Kenneth Binyavanga Wainaina was a Kenyan author, journalist and 2002 winner of the Caine Prize for African Writing. In April 2014, Time magazine included Wainaina in its annual TIME 100 as one of the "Most Influential People in the World.
“Binya” as he was popularly known, is the founding editor of Kwani?, the first literary magazine in East Africa since Transition Magazine. Established in 2003, Kwani? has since become an important source of new writing from Africa; several writers for the magazine have been nominated for the Caine Prize and have subsequently won it.
His debut book, a memoir entitled One Day I Will Write About This Place, was published in 2011. In January 2014, in response to a wave of anti-gay laws passed in Africa, Wainaina publicly announced that he was gay, first writing a short story that he described as a "lost chapter" of his 2011 memoir entitled "I am a Homosexual, Mum", and then tweeting: "I am, for anybody confused or in doubt, a homosexual. Gay, and quite happy."

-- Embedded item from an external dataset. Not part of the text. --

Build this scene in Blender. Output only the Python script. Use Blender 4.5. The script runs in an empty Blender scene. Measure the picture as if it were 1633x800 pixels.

In January 2007, Wainaina was nominated by the World Economic Forum as a "Young Global Leader" – an award given to people for "their potential to contribute to shaping the future of the world." He subsequently declined the award and wrote:
“The problem here is that I am a writer. And although, like many, I go to sleep at night fantasizing about fame, fortune and credibility, the thing that is most valuable in my trade is to try, all the time, to keep myself loose, independent and creative... it would be an act of great fraudulence for me to accept the trite idea that I am 'going to significantly impact world affairs'.
Binyavanga was born in Nakuru in Rift Valley Province, Kenya. He attended Moi Primary School in Nakuru, Mangu High School in Thika, and Lenana School in Nairobi. He later studied commerce at the University of Transkei in South Africa, where he went to live in 1991. He completed an MPhil in Creative Writing at the University of East Anglia in 2010.
Wainaina collected over 13,000 recipes from around Africa and was an expert on traditional and modern African cuisine.
Wainaina died of stroke around 10pm on May 21, 2019, according to news and family sources.